Kebebasan ruhani adalah merupakan salah satu esensi dari pada kebahagian abadi setiap individu manusia, dan usaha untuk mendapatkan kebebasan ruhani itu dapat dilakukan oleh siapa saja- sedangkan usaha untuk menjelasakannya, biasanya lebih fasih oleh kaum yang terdidik atau ulama.
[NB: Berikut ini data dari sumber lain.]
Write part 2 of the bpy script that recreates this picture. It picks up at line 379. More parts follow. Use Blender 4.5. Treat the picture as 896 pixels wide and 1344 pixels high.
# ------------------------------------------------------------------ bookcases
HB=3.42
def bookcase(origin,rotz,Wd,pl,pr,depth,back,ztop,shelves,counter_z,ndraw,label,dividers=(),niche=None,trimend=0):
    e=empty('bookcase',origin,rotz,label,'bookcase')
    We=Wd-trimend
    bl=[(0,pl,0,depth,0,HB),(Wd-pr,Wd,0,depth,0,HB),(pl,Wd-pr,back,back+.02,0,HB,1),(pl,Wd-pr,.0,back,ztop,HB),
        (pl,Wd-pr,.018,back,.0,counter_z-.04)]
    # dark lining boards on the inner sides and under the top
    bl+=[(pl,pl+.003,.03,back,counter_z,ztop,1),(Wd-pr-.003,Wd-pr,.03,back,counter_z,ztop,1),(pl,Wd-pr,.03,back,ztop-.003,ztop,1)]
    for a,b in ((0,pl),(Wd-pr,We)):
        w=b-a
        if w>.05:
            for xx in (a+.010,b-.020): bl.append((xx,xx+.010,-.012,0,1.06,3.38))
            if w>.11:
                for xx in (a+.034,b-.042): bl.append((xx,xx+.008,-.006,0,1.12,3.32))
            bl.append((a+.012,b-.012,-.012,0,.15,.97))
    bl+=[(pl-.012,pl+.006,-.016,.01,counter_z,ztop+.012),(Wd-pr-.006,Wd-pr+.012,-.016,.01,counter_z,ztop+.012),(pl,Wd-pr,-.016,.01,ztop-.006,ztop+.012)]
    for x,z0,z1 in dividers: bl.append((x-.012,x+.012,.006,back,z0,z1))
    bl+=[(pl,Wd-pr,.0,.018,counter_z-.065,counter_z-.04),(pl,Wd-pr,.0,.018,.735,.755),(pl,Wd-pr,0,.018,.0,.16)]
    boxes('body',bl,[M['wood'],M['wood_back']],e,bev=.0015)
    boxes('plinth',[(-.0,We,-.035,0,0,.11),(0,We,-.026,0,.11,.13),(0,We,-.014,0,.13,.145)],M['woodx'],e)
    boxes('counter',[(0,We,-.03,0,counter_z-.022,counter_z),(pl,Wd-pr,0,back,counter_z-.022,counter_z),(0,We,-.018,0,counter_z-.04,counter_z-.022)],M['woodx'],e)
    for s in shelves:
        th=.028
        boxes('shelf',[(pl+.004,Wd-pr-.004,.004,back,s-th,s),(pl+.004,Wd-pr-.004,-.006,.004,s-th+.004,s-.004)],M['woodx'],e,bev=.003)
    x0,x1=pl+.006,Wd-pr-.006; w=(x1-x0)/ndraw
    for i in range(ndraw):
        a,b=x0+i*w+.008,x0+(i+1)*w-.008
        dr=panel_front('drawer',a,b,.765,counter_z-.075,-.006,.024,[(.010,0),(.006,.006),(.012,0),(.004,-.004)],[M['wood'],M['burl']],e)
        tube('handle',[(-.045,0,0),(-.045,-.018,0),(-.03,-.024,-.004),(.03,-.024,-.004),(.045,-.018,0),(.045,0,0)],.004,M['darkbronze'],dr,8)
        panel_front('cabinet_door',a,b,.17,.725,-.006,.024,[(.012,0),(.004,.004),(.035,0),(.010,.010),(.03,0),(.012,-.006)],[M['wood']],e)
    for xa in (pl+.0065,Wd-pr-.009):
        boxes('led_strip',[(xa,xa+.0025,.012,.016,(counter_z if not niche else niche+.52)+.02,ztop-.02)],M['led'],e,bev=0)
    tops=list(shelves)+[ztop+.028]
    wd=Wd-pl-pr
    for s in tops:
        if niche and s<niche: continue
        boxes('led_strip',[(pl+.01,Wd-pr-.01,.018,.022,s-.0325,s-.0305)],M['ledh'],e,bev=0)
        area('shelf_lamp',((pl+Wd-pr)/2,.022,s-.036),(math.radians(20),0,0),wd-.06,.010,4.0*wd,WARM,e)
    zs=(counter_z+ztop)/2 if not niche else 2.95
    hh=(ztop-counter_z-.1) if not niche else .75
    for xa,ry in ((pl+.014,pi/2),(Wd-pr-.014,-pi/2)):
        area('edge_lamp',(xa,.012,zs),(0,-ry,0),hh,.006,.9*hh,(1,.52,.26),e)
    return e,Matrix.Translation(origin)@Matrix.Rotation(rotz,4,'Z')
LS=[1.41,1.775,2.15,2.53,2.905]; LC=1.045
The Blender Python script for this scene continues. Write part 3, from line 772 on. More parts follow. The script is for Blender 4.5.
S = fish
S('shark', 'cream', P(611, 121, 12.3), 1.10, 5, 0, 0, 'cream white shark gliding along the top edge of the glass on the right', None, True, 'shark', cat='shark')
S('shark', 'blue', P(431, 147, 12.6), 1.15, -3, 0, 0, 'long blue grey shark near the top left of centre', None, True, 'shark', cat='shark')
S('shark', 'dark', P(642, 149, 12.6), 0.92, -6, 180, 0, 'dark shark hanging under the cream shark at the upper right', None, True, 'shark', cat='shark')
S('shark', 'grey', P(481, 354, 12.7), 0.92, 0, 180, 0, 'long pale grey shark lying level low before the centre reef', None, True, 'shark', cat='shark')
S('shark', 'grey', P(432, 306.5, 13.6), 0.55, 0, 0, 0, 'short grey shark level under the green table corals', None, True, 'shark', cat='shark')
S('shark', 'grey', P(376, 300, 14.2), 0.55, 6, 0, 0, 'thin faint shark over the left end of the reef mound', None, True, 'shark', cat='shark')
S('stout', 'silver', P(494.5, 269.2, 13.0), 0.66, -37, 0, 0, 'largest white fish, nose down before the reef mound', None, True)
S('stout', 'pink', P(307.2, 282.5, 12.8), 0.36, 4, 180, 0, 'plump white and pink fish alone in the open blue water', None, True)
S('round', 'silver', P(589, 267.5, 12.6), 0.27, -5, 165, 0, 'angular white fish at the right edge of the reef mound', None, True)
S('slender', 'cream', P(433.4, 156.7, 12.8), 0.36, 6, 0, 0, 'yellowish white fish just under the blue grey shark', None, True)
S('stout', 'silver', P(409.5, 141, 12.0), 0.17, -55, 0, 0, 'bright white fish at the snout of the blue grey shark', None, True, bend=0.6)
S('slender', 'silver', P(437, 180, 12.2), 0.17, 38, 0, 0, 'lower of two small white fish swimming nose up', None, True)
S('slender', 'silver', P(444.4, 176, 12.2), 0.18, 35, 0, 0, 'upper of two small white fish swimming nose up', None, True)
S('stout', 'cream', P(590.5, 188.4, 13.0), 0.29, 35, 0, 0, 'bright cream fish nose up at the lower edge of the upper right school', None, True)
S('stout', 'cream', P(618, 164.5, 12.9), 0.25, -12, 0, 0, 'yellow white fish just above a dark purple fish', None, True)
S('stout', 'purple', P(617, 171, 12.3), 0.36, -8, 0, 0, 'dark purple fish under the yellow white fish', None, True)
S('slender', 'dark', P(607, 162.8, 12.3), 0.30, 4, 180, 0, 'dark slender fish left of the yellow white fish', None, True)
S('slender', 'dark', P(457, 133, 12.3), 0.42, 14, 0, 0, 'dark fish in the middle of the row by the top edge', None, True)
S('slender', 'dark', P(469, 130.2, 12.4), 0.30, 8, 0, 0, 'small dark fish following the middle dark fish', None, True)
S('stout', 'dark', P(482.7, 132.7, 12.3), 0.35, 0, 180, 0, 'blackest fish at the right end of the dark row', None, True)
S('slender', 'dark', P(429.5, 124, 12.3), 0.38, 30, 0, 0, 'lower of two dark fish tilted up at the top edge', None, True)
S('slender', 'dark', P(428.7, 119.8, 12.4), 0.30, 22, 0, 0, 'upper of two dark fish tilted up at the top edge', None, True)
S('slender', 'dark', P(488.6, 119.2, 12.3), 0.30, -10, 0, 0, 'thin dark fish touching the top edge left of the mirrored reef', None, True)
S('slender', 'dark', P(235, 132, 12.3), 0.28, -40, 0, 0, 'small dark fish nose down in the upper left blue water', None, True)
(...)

Nurchoish Madjid dalam satu komentarnya tentang kebebasan ruhani ini menjelaskan sebagai berikut; ….”bahwa kebebasan ruhani tidak dapat dipahami kecuali dalam konteks pembebasannya dari kungkungan jasmani. Dalam satu ungkapan yang umum dikenal oleh ummat yaitu ; kebebasan ruhani ialah terutama berpangkal dari mengalahkan “hawa nafsu”. Istilah hawa nafsu itu sendiri berasal dari bahasa Arab yaitu hawa al-nafs, yang kurang lebih berarti “keinginan diri sendiri, dan hawa itu sendiri sebagai kata kerja diartikan sebagai “jatuh”. Maka makna hawa al-nafs, berarti keinginan diri sendiri atau kejatuhan diri sendiri.

Nurcholish Madjid mensejajarkan kalimat hawa nafsu itu, dengan ungkapan kontemporer dewasa ini – yang dalam bahasa Inggeris disebut “vested interest”. Untuk itu lanjut Nurcholish Madjid maka kalimat “tyranny of vested interest”, adalah suatu ungkapan bahwa hawa nafsu itu dapat membelenggu dan mendominasi kebebasan ruhani manusia, yaitu kegandrungan dan ketundukkan untuk memenuhi kepentingan diri sendiri.

Jika kita menyimak secara saksama kisah awal mula penciptaan Adam dan Hawa, serta kehidupan mereka berdua di surga, maka kita menemukan suatu hikmah bahwa kebebasan (ruhani) itu adalah anugrah ALLAH SWT sejak awal penciptaan manusia. Ketika ALLAH SWT mengizinkan Adam dan Hawa hidup di dalam surga, maka pada saat yang bersamaan ALLAH SWT juga memberikan kebebasan kepada mereka berdua untuk “makan” (merasakan kebahagiaan surgawi), apa saja yang dikendaki, tetapi juga diberi pesan untuk tidak mendekati sebuah pohon terlarang, sebab dengan mendekatinya maka konsekwensinya mereka akan masuk dunia “zhulm” (gelap), yang dapat menghapuskan kebahagian dan kebebasan yang sedang mereka nikmati di surga itu.

Kembali kepada pengertian hawa al-nafs (hawa nafsu) yang dijelaskan sebelumnya, maka menahan hawa nafsu adalah menahan diri sendiri dari kejatuhan nilai dan eksistensi kemanusiaan. Dalam pemahaman itu, maka menahan diri sendiri dari kejatuhan adalah syarat pokok untuk mendapatkan “kebebasan ruhani”, yang selanjutnya akan membawa kebahagian abadi, sebagaimana yang dilukiskan dengan sangat indah dalam Al Quran suci sebagai berikut : Adapun orang yang senatiasa takut (sadar dan waspada ) akan kebesaran (kehadiran) Tuhannya dan menahan diri dari hawa nafsunya, maka sesungguhnya surga itulah tempat menetapnya (Q: An Naazi’aat:40-41).

Kisah Adam dan Hawa yang diabadikan dalam kitab suci itu, menggambarkan dua hal yang mendasar dalam kehidupan manusia, yaitu gambaran tentang kebahagian hakiki yang merupakan fasiitas ALLAH SWT yang diberikan kepada keduanya, dan yang kedua menggambarkan pula kejatuhan keduanya karena melanggar batas-batas kebebasan yang telah ALLAH SWT anugrahkan. Dalam konteks riwayat langit ini, ALLAH SWT memberikan ihtibar atas kegagalan Adam dan Hawa dalam menahan diri (al-nafs).

Karena itu kebahagian akan diraih oleh setiap manusia manakala dapat membebaskan diri dari belenggu nafsu jasmani, dan kebahagian dalam konteks itu adalah wujud hakekat manusia sesuai tujuan primordial (tujuan orisini) Ilahi Rabbi. Dalam keperluan itu, yakni untuk melatih manusia keluar dari belenggu hawa nafsu, maka ALLAH SWT mendatangkan bulan Ramadhan, bulan yang diberkahi oleh ALLAH SWT , dimana ada fasilitas ruang dan waktu, serta media ibadah selama kurang lebih satu bulan bagi ummat manusia untuk meraih kebebasan ruhani, dengan mengendalikan hawa nafsu. Wallahuallam bissawab*.